LEVEL IS MOVING

2011 August 25
Comments Off
by alicelang

At the end of August, Level will be leaving it’s current location at 11 Stratton St to relocate to a new space which will be launched early next year. To mark the end of our time at Stratton St we are having a final exhibition of our studio artists from the past year. We would like to say thank you to everyone who has encouraged and supported us over the past 16 months as well as all of the artists who have been involved in our studio and exhibition program. Come and help us farewell Stratton St with our final show and closing party on Saturday the 27th of August.

Split

Closing Party: Saturday 27 August 6 – 9pm

Exhibition Dates: 24 – 27 August 2011

Chantal Fraser

Anita Holtsclaw

Dhana Merritt

Judy Ann Moule

Rachael Parsons

Kat Sawyer

Danielle Woolbank

What’s On – AUGUST

2011 April 30
Comments Off
by LEVEL

OPENING Friday 29 July 6-8pm

EXHIBITION DATES 30 July – 19 August 2011

Artist Talks Friday 29 July 5.30 pm

Join us before the opening on Friday night for artist talks by Erika Scott and Hannah Gatland where they will discuss their new solo exhibitions “Pulverised Signs” and “Several Shots of Cosmos” and their studio residencies at LEVEL.

Gallery 1 – Pulverised Signs

ERIKA SCOTT

LEVEL Artist-in-Residence

Erika Scott Sharing Contact Lenses (juggling frontality with planarity) 2011. Image courtesy the artist.

About the exhibition

Pulverised signs is a multi-layered installation work by Erika Scott that provides an outcome for durational studio exercises documented via collaborative forms of dialogue and bodily interaction performed against experimental ‘back-drop’ settings. This project attempted to explore the potential of ‘action’ within forms of installation to further explore meaningful instabilities between material, site and viewer.
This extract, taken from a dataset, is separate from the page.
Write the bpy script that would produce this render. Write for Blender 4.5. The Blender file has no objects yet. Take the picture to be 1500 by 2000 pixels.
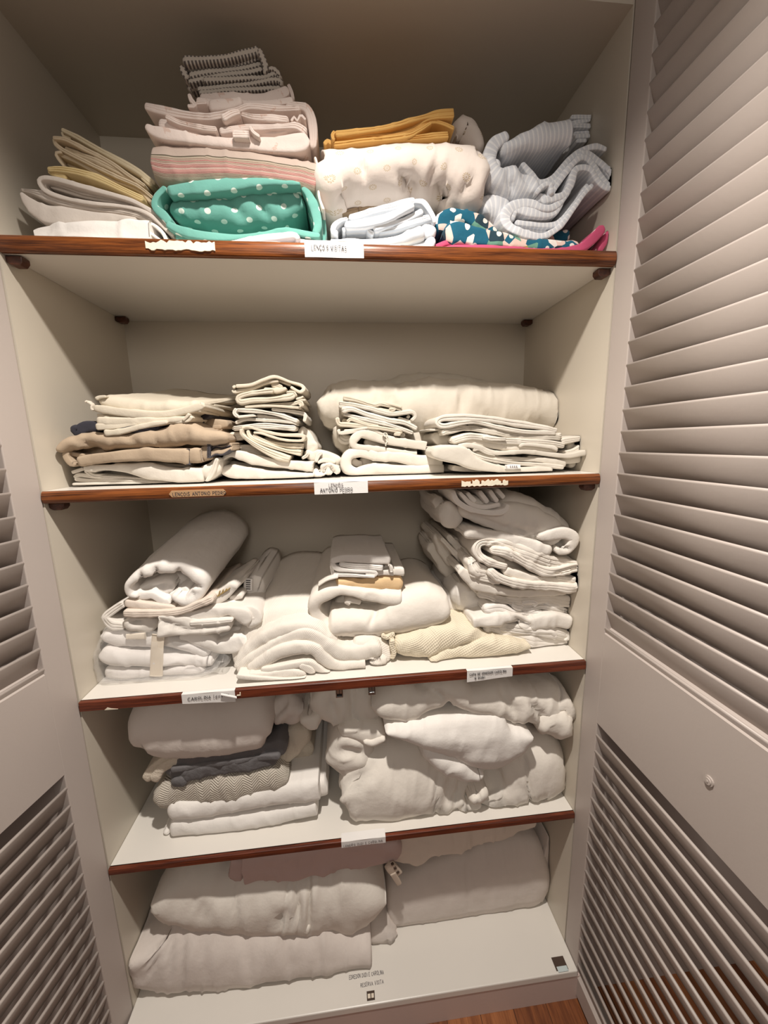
import bpy, math, random
import numpy as np
from mathutils import Matrix, Vector

# ------------------------------------------------------------------ camera, light, exposure
SC = bpy.context.scene
COL = SC.collection
W = 1.25                      # inner width of the closet in metres
ZF = 0.1485                   # floor level of the fitted frame
CAM = np.array([0.5086278, -0.7103331, 1.4467282 - ZF]) * W
YAW, PITCH, ROLL, FPX = 0.0991537, -0.1766554, -0.0229115, 762.4130
fw = np.array([math.sin(YAW)*math.cos(PITCH), math.cos(YAW)*math.cos(PITCH), math.sin(PITCH)])
r0 = np.array([math.cos(YAW), -math.sin(YAW), 0.0])
u0 = np.cross(r0, fw)
RT = r0*math.cos(ROLL) + u0*math.sin(ROLL)
UP = -r0*math.sin(ROLL) + u0*math.cos(ROLL)
cd = bpy.data.cameras.new('camera')
cd.sensor_fit = 'HORIZONTAL'
cd.sensor_width = 36.0
cd.lens = FPX/1500*36
cd.clip_start = 0.01
cam = bpy.data.objects.new('camera', cd)
M = Matrix([[RT[i], UP[i], -fw[i], CAM[i]] for i in range(3)] + [[0, 0, 0, 1]])
cam.matrix_world = M
COL.objects.link(cam)
SC.camera = cam
SC.view_settings.view_transform = 'Standard'
SC.view_settings.look = 'None'
SC.view_settings.gamma = 1
SC.view_settings.use_curve_mapping = False
SC.view_settings.exposure = 0.0

wd = bpy.data.worlds.new('room_light')
SC.world = wd
wd.use_nodes = True
wd.node_tree.nodes['Background'].inputs[0].default_value = (1.0, 0.89, 0.80, 1)
wd.node_tree.nodes['Background'].inputs[1].default_value = 0.14

ld = bpy.data.lights.new('ceiling_downlight', 'SPOT')
ld.energy = 132
ld.color = (1.0, 0.93, 0.85)
ld.shadow_soft_size = 0.03
ld.spot_size = math.radians(139)
ld.spot_blend = 1.0
lo = bpy.data.objects.new('ceiling_downlight', ld)
lo.location = (0.64, -0.54, 2.58)
COL.objects.link(lo)

# added soft fill light, no real source, to even out the shelves
la = bpy.data.lights.new('fill_light', 'AREA')
la.shape = 'DISK'
la.size = .7
la.energy = 9
la.color = (1.0, 0.91, 0.82)
lao = bpy.data.objects.new('fill_light', la)
lao.location = (0.55, -2.3, 2.35)
lao.rotation_euler = (Vector((0.6, 0, 1.1))-Vector(lao.location)).to_track_quat('-Z', 'Y').to_euler()
COL.objects.link(lao)


def at(u, v, y):
    """point of the photograph (1500x2000) carried to the depth plane y"""
    d = fw + RT*(u-750)/FPX - UP*(v-1000)/FPX
    return CAM + d*((y-CAM[1])/d[1])


def to_px(P):
    v = P-CAM
    z = v@fw
    return np.stack([750+FPX*(v@RT)/z, 1000-FPX*(v@UP)/z], -1)


# closet levels (metres)
D = 0.3444*W
S1T, S1B = 1.6207*W, 1.5966*W
S2T, S2B = 1.2297*W, 1.2087*W
S3T, S3B = 0.8349*W, 0.8161*W
S4T, S4B = 0.4581*W, 0.4440*W
ZC, ZB = 1.9797*W, 0.0865*W
LV = {1: (S1T, ZC), 2: (S2T, S1B), 3: (S3T, S2B), 4: (S4T, S3B), 5: (ZB, S4B)}


# ------------------------------------------------------------------ materials
def srgb(r, g, b):
    f = lambda c: (c/255/12.92) if c/255 <= .04045 else ((c/255+.055)/1.055)**2.4
    return (f(r), f(g), f(b), 1)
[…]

This project has been assisted by the Australian Government through the Australia Council, its arts funding and advisory body and supported by MAAP.


Gallery 2 – Several Shots of Cosmos

HANNAH GATLAND

LEVEL Artist-in-Residence

Hannah Gatland Soda Pop Pop (detail), 2011. Image courtesy the artist.

About the exhibition

It takes a period of time to familiarise oneself with the frantic energy that is a vital makeup of any newly encountered large city. In time one is able to derive that the city is composed of numerous micro cities and boroughs within its self. These singled out microorganisms are small-scale neighbourhoods that can be diverse buzzing mini metropolises for sub-cultures to create and thrive within. Nature itself has complex sub universes and systems of it’s own making. A tiny fragile snowflake is so perfect in it’s unique symmetric pattern. The natural occurring pattern that makes up the flake is never repeated making every snowflake its own individual cosmos. When this snowflake is combined with a whole cloud of other flakes it has the ability to wreak havoc by shutting down international airports and cities. It is this act of distinguishing small sections from the chaos and unpredictably of our macro universe to create personal microscopic sanctuaries that is curious to me.
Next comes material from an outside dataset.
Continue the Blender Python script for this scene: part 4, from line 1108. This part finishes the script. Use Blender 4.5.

This project has been assisted by the Australian Government through the Australia Council, its arts funding and advisory body.


Gallery 3 – Object Relations

Curated by Rachael Haynes

CAMLAB

SIMONE EISLER

CHANTAL FRASER

MICHELLE KNOWLES

ALICE LANG

CamLab Studies for durational performances (Coyote Mountain), 2009. Image courtesy the artists.

About the exhibition

Taking as a starting point Lygia Clark’s conceptualisation of Relational Objects and Ann Hamilton’s ‘Body Objects’, this exhibition explores the transformative potential of the subject’s engagement with objects. The exhibition explores a range of approaches to subject-object relations; including the artist’s body in relation to constructed objects and the space between bodies that is activated in collaborative performances. In the exhibition these engagements are presented through the modality of the photographic image – both as documentation of performances and as staged photographs.